Stark sind jedoch seine beiden Hauptfiguren: Zum einen der senegalesische Schriftsteller, der die "junge afrikanische Garde mit Wohnort Paris" verkörpert und sich durch ein hohes Maß an Selbstironie auszeichnet. Vor allem aber seine kluge Mentorin, die eine Generation älter ist: Sie steht stellvertretend für viele mutige Schriftstellerinnen, die die afrikanische Literatur vor der "Einbalsamierung in Klischees und blutleere Phrasen" retteten und Werke schrieben, deren "einzige Obszönität darin bestand, radikal ehrlich zu sein".

Mohamed Mbougar Sarr: Die geheimste Erinnerung der Menschen. Aus dem Französischen von Holger Fock, Sabine Müller. Carl Hanser Verlag, München 2022, 443 Seiten, 27 Euro.

Unsagbares gesagt

von Marlene Zöhrer

Emmie Arbel, die Brüder Nico und Rolf Kamp sowie David Schaffer haben als Kinder den Holocaust überlebt und gehören zu den wenigen Zeitzeug*innen, die noch leben. Die Graphic Novel "Aber ich lebe" gibt ihre Geschichten in drei bewegenden Bilderzählungen wieder. Über zwei Jahre waren die Zeitzeug*innen im intensiven Austausch mit den Comiczeichner*innen und arbeiteten mit Historiker*innen, Pädagog*innen und Archiven an dem von Charlotte Schallié herausgegeben Buchprojekt.

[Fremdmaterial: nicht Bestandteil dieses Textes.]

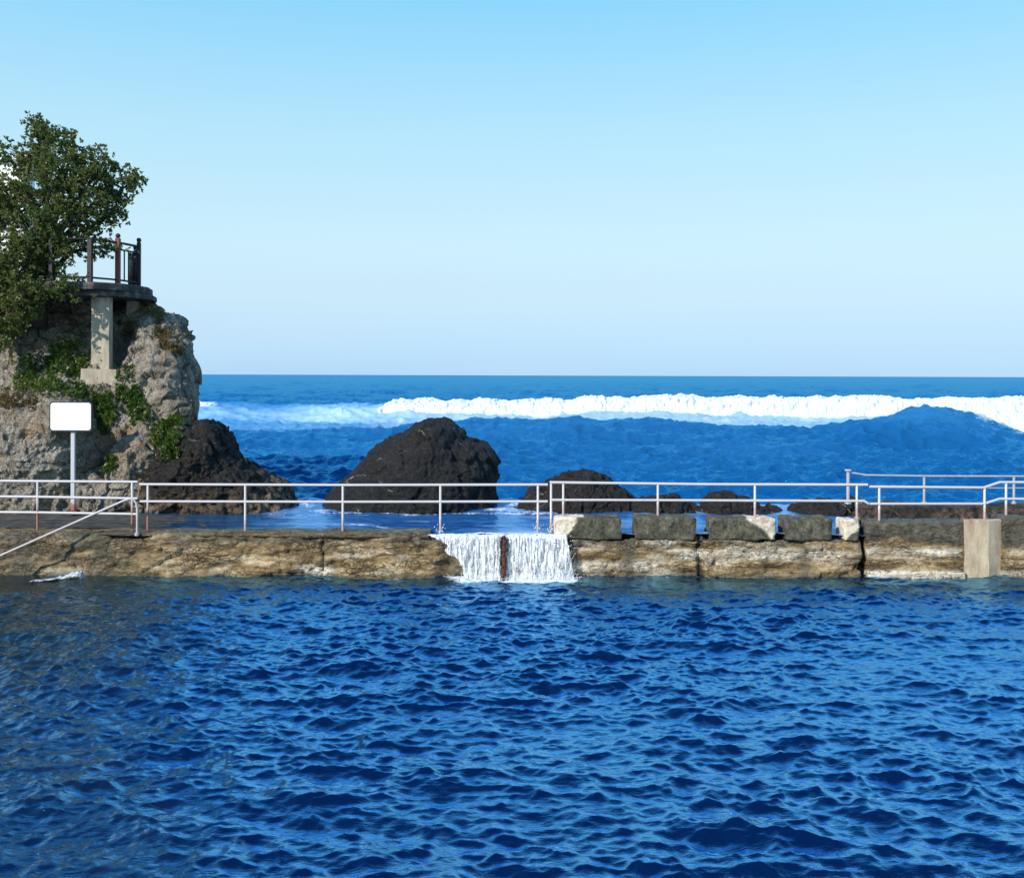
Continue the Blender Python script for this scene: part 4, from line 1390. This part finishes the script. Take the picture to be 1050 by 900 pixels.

Das Ergebnis ist so informativ wie ­ergreifend. Den Künstler*innen Barbara Yelin (Deutschland), Miriam Libicki (Kanada) und Gilad Seliktar (Israel) gelingt es, in ihren stilistisch individuell gestalteten Erzählungen einfühlsame und ausdrucksstarke Bilder für die Kindheitserinnerungen zu finden, die die Überlebenden mit ihnen geteilt haben. Sie zeigen ­eigentlich Unsagbares, dokumentieren und konservieren, legen aber auch die Brüchigkeit des Erinnerns und Erzählens offen. "Ich erinnere mich nicht", sagt ­Emmie Arbel wiederholt zu Barbara Yelin, während sie der Illustratorin berichtet, wie sie 1942 – mit viereinhalb Jahren – erst in das Durchgangslager Westerbork, dann in das KZ Ravensbrück und schließlich nach Bergen-Belsen deportiert wurde. Das Verdrängen, Vergessen und Verblassen von Erinnerungen ist ebenso Teil der visuellen Zeitzeugenberichte wie die Reflexion der Künstler*innen über die (Un)Möglichkeit einer angemessenen Darstellung.

Ergänzt werden die Bilderzählungen von einem Anhang, der Einblicke in die Entstehung des Buches gewährt und historische Hintergründe und biografische Details zu den Porträtierten enthält. "Aber ich lebe" ist im Nebeneinander der Schicksale, Erinnerungen und zeichnerischen Zugänge eine gelungene Form des Zeitzeugenberichts.

Barbara Yelin / Miriam Libicki / ­Gilad Seliktar: Aber ich lebe. Vier Kinder überleben den Holocaust. Aus dem Englischen von Rita Seuß. C. H. Beck, München 2022, 176 Seiten, 25 Euro. Ab 14 Jahren.